▶ [Dataset records]:
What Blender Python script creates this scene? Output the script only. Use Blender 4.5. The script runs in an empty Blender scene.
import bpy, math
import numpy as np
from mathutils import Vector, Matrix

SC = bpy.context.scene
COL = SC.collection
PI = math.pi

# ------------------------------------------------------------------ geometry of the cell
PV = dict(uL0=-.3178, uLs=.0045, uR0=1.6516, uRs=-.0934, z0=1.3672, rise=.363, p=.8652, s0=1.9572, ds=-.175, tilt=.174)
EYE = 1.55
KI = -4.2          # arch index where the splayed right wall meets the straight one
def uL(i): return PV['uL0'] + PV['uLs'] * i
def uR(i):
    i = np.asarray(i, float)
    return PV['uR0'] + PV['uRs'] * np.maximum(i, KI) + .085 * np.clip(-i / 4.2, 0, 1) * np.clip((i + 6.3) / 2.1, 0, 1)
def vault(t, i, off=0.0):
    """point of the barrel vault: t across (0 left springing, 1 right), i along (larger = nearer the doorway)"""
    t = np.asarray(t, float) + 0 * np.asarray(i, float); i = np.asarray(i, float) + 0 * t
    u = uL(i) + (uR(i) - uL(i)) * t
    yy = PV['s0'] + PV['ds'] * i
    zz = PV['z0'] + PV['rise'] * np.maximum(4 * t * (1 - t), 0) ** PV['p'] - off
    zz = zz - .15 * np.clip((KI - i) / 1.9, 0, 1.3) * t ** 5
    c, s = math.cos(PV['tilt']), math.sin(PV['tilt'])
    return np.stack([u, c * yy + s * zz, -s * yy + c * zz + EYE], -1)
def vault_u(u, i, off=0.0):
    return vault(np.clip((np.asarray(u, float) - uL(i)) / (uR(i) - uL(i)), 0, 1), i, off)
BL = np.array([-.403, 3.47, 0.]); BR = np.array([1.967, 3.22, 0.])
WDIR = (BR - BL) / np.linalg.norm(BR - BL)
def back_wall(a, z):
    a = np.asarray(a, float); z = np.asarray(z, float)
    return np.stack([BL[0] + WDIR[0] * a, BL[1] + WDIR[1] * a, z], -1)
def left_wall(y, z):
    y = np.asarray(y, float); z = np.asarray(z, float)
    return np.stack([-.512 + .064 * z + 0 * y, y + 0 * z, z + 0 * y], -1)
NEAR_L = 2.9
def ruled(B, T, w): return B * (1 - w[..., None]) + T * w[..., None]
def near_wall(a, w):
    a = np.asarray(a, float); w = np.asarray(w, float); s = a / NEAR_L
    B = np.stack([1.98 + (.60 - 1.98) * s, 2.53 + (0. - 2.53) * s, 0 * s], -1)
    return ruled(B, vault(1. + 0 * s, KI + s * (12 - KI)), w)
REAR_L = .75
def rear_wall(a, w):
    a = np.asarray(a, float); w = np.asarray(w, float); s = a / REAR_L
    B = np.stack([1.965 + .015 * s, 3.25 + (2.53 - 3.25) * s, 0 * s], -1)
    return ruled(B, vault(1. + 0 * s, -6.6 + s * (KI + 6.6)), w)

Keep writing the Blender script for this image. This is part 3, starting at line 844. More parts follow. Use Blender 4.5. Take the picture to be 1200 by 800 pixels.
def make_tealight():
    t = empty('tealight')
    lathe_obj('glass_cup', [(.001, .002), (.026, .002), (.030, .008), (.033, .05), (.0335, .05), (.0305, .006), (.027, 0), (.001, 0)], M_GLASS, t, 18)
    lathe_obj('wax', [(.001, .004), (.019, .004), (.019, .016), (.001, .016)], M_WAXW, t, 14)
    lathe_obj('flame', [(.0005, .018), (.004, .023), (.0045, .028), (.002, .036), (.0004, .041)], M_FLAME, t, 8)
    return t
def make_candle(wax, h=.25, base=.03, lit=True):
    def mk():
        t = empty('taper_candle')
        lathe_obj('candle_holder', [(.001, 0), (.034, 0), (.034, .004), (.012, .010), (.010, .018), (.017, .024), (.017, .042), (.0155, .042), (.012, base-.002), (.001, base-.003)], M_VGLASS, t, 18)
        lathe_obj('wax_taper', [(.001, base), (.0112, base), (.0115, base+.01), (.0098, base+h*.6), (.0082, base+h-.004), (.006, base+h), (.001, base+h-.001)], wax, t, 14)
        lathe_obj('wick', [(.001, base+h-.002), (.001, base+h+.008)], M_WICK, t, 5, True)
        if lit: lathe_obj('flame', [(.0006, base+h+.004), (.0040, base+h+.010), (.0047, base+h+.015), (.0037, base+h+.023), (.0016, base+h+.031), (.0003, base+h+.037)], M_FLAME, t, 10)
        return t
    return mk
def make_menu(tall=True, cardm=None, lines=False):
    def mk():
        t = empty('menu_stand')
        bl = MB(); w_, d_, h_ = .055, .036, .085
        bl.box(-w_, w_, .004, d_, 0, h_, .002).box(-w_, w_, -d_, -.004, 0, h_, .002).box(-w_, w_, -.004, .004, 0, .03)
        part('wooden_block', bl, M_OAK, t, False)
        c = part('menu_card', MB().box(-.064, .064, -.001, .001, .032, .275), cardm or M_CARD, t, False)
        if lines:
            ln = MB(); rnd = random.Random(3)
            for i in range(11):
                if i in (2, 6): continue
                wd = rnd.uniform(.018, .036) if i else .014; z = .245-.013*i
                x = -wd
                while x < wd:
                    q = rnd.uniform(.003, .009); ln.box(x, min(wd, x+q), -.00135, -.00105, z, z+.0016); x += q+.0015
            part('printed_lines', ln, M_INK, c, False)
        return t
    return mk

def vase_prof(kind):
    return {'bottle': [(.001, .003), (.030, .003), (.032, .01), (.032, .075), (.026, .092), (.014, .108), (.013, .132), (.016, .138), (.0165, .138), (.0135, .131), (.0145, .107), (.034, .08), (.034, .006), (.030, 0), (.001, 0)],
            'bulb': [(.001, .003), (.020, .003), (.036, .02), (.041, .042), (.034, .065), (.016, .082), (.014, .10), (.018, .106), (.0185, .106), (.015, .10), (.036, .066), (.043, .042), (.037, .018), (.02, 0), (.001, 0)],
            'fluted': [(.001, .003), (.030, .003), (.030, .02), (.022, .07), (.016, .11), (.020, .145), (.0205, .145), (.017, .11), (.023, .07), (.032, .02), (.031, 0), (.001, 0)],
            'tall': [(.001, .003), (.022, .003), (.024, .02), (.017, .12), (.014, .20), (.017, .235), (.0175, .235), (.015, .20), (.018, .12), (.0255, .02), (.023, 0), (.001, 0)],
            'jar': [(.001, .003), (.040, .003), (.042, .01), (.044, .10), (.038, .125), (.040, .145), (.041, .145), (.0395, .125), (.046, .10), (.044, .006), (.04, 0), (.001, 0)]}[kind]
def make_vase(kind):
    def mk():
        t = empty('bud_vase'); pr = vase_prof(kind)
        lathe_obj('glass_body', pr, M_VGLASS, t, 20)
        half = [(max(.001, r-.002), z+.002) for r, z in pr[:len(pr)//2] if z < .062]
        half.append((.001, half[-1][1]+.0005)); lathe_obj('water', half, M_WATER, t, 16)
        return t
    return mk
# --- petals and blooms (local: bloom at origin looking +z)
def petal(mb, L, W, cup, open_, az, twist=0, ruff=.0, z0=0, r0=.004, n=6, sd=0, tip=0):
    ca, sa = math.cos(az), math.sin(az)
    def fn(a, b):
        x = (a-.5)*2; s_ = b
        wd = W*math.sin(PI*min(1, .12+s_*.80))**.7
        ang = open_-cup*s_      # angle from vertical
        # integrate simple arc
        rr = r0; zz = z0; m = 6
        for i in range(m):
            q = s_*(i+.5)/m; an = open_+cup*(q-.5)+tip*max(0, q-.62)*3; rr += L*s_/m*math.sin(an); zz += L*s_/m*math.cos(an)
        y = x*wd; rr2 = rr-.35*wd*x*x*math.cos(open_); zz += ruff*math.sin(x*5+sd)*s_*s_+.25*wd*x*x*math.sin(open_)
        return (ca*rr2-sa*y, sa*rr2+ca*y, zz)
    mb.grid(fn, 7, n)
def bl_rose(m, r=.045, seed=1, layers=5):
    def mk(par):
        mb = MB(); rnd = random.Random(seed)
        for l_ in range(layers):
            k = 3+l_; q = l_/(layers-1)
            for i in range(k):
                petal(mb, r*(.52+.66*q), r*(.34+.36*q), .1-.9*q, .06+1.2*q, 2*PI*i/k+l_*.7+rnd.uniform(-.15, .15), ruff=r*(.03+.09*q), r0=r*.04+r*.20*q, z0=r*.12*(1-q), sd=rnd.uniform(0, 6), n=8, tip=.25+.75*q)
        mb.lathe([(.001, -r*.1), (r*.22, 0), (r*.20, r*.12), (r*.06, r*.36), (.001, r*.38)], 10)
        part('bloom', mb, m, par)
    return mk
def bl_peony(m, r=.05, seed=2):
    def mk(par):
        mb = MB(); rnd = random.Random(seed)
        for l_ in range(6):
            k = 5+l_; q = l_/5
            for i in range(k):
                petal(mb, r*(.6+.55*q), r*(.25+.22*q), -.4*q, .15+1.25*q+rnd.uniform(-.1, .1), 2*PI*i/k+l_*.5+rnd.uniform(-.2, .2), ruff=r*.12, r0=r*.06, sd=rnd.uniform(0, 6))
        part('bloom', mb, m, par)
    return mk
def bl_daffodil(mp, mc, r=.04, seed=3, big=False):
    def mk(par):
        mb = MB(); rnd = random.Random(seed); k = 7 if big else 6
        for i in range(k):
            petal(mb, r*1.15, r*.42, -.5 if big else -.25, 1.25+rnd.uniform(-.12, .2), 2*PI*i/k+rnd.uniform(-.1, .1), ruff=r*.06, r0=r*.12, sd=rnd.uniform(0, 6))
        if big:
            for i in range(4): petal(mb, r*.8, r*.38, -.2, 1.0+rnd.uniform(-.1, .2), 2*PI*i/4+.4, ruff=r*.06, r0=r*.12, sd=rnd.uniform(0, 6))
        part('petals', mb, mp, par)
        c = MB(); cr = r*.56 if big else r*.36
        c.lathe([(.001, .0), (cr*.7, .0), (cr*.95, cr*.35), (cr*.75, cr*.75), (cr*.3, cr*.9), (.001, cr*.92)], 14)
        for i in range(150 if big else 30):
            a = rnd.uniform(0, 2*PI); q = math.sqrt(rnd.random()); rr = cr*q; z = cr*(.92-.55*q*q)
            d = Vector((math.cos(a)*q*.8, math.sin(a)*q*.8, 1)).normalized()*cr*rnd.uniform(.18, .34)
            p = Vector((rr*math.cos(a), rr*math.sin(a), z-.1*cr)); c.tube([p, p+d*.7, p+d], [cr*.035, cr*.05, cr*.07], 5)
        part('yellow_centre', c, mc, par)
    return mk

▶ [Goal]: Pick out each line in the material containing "empty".

▶ [Exercise output]:
What Blender Python script creates this scene? Output the script only. Use Blender 4.5. The script runs in an empty Blender scene.
    t = empty('tealight')
        t = empty('taper_candle')
        t = empty('menu_stand')
        t = empty('bud_vase'); pr = vase_prof(kind)